[Collected data]
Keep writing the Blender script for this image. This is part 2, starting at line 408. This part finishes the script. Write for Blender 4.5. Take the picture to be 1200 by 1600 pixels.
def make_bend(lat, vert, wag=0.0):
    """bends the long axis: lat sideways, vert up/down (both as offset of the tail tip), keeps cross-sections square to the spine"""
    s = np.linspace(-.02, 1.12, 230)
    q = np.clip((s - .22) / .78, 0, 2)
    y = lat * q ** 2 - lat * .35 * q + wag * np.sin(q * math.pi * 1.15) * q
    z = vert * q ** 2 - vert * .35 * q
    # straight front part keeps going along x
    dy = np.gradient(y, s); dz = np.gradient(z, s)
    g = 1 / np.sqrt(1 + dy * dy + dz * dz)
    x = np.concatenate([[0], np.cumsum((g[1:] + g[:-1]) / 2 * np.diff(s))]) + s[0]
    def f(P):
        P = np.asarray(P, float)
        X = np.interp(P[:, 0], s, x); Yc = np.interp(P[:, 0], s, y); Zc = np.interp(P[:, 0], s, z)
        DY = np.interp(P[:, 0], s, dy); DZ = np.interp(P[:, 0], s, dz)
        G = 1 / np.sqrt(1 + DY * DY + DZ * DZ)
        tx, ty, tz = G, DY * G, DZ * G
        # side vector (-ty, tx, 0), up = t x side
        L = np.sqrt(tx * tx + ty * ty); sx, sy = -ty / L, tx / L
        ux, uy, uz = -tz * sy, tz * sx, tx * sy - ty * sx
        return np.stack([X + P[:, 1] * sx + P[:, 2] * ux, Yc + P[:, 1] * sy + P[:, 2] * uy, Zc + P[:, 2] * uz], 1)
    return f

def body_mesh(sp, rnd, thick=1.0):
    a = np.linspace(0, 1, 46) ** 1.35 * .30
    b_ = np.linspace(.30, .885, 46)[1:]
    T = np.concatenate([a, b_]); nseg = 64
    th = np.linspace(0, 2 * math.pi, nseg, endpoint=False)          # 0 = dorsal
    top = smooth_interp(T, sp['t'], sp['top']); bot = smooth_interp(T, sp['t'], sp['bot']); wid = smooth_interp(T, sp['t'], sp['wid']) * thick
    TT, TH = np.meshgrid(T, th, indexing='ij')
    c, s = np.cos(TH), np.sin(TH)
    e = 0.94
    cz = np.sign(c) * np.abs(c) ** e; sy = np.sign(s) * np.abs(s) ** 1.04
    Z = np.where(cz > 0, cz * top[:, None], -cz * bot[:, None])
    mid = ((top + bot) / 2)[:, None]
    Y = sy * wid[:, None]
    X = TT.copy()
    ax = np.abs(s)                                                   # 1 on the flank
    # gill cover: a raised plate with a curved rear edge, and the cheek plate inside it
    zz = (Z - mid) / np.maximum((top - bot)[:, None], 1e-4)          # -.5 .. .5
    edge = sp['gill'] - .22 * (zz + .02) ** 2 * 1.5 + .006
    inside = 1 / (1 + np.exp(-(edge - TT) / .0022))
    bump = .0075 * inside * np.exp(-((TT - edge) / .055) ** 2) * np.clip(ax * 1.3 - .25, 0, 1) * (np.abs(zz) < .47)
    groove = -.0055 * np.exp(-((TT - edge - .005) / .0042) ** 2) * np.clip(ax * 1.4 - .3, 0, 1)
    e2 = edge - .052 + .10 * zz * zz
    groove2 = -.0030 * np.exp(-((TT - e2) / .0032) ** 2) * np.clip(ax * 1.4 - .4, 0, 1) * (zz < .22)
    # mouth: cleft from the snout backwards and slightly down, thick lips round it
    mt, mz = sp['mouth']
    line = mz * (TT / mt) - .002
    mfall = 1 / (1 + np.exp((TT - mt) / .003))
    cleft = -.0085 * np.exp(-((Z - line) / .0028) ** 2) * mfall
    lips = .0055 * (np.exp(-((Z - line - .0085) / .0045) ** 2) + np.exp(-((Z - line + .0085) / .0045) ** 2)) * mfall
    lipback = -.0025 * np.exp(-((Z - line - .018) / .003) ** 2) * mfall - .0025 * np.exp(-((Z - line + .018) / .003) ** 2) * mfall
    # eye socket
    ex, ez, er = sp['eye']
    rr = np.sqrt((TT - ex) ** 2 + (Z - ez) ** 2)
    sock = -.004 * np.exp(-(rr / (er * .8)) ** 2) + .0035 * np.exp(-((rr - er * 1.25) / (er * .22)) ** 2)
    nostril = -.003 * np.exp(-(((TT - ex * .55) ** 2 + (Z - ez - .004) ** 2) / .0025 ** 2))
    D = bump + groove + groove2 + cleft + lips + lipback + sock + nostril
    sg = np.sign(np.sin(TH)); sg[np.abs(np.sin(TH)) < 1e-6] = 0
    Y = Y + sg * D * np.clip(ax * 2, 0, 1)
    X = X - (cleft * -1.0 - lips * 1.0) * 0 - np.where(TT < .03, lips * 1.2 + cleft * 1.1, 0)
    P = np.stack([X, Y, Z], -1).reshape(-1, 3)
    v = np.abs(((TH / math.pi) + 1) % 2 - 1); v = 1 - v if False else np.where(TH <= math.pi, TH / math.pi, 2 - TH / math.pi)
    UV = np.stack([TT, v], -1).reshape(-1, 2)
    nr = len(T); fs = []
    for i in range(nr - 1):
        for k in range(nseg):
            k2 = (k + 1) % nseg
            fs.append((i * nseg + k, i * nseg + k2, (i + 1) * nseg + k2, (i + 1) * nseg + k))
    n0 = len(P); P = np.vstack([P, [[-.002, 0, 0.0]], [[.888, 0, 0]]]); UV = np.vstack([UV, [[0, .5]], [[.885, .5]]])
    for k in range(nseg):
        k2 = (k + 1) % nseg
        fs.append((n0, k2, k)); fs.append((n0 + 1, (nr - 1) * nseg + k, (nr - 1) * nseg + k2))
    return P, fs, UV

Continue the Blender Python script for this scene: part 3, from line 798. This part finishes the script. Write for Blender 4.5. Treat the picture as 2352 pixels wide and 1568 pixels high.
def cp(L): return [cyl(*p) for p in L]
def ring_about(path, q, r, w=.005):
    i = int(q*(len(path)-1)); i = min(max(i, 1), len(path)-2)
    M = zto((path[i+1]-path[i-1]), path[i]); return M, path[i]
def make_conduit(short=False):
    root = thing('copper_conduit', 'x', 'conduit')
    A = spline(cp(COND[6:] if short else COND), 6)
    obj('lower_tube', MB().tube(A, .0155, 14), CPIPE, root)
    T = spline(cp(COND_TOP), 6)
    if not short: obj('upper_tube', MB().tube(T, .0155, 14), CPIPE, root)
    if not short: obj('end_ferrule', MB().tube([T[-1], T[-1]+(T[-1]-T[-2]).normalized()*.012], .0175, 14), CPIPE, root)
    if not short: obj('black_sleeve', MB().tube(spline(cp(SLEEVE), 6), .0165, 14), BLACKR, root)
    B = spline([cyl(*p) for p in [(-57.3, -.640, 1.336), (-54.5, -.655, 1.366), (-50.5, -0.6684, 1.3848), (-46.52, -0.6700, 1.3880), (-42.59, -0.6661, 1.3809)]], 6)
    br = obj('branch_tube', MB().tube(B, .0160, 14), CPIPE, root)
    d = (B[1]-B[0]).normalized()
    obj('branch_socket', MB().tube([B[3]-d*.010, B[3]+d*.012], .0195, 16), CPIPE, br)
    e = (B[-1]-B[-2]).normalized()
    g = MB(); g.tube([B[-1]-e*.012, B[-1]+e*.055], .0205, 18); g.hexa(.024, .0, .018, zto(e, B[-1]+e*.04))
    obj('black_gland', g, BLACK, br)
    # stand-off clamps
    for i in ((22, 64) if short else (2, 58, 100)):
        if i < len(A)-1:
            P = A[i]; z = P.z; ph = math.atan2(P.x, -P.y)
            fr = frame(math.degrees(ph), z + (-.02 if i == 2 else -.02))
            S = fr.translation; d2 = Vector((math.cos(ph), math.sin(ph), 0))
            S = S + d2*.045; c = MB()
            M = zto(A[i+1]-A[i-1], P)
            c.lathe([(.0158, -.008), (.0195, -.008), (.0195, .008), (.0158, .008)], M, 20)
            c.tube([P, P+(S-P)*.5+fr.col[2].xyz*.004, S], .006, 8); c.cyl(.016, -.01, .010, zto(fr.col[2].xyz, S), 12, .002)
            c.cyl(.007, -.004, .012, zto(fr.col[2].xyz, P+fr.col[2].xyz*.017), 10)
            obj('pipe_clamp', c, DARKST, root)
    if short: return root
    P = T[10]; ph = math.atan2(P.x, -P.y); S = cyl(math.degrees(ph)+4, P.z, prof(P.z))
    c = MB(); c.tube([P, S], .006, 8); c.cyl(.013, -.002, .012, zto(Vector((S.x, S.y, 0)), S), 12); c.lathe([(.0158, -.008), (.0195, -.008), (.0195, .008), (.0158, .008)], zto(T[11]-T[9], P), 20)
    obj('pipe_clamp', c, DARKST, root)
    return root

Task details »
Scan the data above and copy every line with "part" in it.

Output below »
Keep writing the Blender script for this image. This is part 2, starting at line 408. This part finishes the script. Write for Blender 4.5. Take the picture to be 1200 by 1600 pixels.
    # straight front part keeps going along x
Continue the Blender Python script for this scene: part 3, from line 798. This part finishes the script. Write for Blender 4.5. Treat the picture as 2352 pixels wide and 1568 pixels high.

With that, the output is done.